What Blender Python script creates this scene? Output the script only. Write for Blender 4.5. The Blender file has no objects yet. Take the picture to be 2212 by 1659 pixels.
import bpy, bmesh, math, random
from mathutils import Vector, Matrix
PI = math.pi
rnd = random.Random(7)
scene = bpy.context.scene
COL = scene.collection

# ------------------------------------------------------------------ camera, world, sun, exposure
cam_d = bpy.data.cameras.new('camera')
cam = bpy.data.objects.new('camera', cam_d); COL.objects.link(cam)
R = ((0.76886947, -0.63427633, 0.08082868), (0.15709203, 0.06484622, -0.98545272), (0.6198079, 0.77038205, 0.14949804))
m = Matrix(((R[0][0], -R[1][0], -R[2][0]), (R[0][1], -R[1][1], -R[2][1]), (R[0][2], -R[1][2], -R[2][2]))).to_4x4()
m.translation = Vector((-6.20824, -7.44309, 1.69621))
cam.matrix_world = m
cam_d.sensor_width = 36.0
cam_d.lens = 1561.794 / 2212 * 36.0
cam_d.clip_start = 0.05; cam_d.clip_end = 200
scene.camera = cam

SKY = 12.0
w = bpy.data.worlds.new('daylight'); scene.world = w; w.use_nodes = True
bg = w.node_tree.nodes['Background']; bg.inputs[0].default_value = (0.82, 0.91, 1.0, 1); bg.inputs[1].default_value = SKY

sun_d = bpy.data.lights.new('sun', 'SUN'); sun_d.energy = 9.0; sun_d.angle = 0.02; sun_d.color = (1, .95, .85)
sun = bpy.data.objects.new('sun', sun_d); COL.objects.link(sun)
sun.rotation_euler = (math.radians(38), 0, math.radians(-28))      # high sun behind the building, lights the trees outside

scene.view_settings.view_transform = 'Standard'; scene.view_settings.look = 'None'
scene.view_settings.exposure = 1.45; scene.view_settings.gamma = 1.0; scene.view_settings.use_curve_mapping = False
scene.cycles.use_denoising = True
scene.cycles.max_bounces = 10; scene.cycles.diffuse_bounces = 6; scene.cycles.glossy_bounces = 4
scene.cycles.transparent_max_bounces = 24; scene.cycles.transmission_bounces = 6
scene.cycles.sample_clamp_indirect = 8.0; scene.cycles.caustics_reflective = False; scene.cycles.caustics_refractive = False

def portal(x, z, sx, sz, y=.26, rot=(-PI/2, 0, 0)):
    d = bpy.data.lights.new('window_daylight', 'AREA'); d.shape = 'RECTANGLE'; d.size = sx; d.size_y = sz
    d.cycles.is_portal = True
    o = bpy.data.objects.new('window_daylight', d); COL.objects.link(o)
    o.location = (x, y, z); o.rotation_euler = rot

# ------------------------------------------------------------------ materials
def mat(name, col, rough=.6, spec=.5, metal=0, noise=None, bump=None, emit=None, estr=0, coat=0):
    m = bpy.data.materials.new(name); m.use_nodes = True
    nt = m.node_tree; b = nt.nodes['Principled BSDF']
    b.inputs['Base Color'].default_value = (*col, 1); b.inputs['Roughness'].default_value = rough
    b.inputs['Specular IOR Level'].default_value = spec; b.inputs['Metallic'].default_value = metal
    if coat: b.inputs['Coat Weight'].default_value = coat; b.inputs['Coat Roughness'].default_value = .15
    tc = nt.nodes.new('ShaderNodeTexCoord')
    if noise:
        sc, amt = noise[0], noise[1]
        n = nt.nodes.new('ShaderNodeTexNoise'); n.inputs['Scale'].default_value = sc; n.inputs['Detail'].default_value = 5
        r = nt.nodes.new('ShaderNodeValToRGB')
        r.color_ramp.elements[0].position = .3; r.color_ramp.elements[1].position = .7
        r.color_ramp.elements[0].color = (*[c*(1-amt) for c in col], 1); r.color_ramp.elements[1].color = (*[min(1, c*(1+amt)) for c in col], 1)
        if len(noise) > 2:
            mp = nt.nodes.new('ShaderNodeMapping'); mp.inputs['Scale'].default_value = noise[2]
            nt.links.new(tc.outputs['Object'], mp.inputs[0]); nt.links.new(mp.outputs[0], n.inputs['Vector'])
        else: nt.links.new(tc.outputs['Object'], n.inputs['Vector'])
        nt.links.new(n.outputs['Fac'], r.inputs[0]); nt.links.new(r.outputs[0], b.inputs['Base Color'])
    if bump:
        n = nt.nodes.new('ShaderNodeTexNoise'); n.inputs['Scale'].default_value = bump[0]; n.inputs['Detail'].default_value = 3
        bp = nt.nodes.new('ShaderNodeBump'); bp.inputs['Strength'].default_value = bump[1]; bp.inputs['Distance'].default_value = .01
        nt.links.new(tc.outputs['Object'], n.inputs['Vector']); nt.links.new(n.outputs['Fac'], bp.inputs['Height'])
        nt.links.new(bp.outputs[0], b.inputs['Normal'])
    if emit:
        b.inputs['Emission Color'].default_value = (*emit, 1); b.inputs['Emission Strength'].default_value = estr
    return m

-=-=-

GIVEN REQUEST: From the opening line of the data above through the line that contains "COL = scene.collection", please print each line as it stands and only those lines.

EXERCISE RESULT:
What Blender Python script creates this scene? Output the script only. Write for Blender 4.5. The Blender file has no objects yet. Take the picture to be 2212 by 1659 pixels.
import bpy, bmesh, math, random
from mathutils import Vector, Matrix
PI = math.pi
rnd = random.Random(7)
scene = bpy.context.scene
COL = scene.collection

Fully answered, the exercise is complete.